ONE OF THE FIRST UNION VOLUNTEER REGIMENTS.

The First Minnesota, a regiment that fought in the flanking column at Bull Run. On April 14, 1861, the day after Sumter’s surrender, the Federal Government received an offer of a volunteer regiment from Minnesota, and on April 29, the First Minnesota was mustered into service by Lieutenant W. W. Sanders, U. S. A. Under Colonel William O. Gorman the regiment proceeded to Washington in June and, attached to Franklin’s Brigade, Heintzelman’s Division of McDowell’s Army, at Bull Run gave an excellent account of itself, finally retiring from the field in good order. A record for conspicuous bravery was sustained by the First Minnesota throughout the war, notably its famous charge on the field of Gettysburg, July 2, 1863.

The photograph was taken just before the regiment left Fort Snelling in 1861. In the front line the first from the left is Lieut. Colonel Stephen Miller, the next is Colonel Gorman. On his left hand is Major Dyke and next to him is Adjutant W. B. Leach. Between the last two and behind them is Captain William Colvill, while at the left hand of Adjutant Leach is Captain Mark Downie. At the extreme right of the picture stands General J. B. Sanborn with Lieutenant Sanders (mustering officer) on his right hand, and on Sanders’ right is the Honorable Morton S. Wilkinson. Colvill, as Colonel, led the regiment in its Gettysburg charge.

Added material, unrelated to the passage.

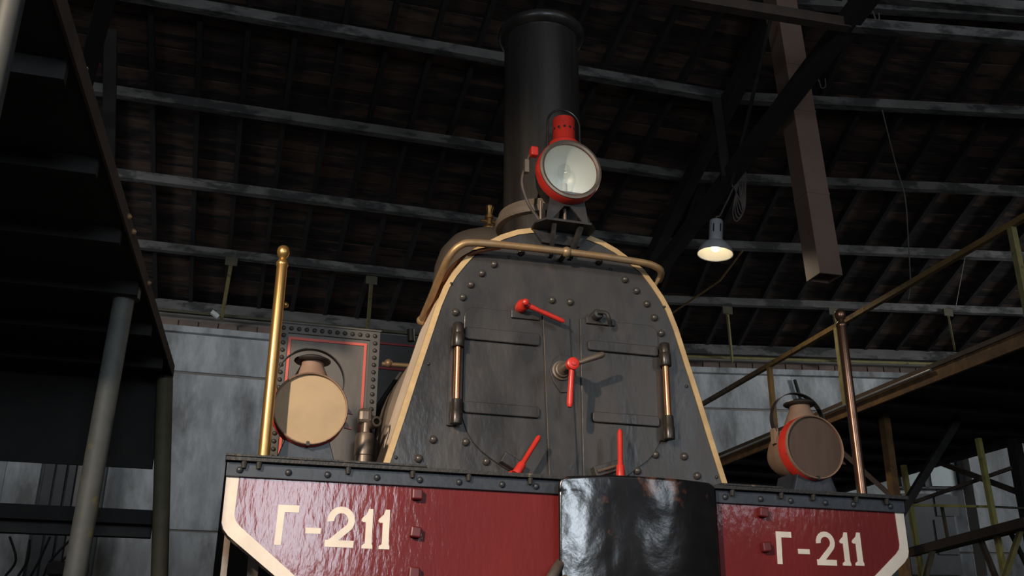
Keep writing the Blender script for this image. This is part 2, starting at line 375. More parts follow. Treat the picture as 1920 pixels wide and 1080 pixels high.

COPYRIGHT, 1911, PATRIOT PUB. CO.

MRS. GREENHOW, THE CONFEDERATE SPY, WITH HER DAUGHTER, IN THE OLD CAPITOL PRISON

Mrs. Rose O’Neal Greenhow, a zealous and trusted friend of the Confederacy, lived in Washington at the opening of the war. It was she who, on July 16, 1861, sent the famous cipher message to Beauregard, “Order issued for McDowell to move on Manassas to-night.” Acting on this, Beauregard promptly arranged his army for the expected attack, while Johnston and “Stonewall” Jackson hastened from the Valley to aid in repelling the Federal advance. Mrs. Greenhow’s secret-service work was cut short on August 26th, when Allan Pinkerton, the Federal detective, arrested her and put her under military guard at her home, 398 Sixteenth Street. Afterward she was transferred to the Old Capitol Prison. She remained there until April, 1862. On June 2nd, after pledging her word not to come north of the Potomac until the war was over, Mrs. Greenhow was escorted beyond the lines of the Union army and set at liberty. It was later discovered that she had, even while in prison, corresponded extensively with Colonel Thomas Jordan, of General Beauregard’s staff.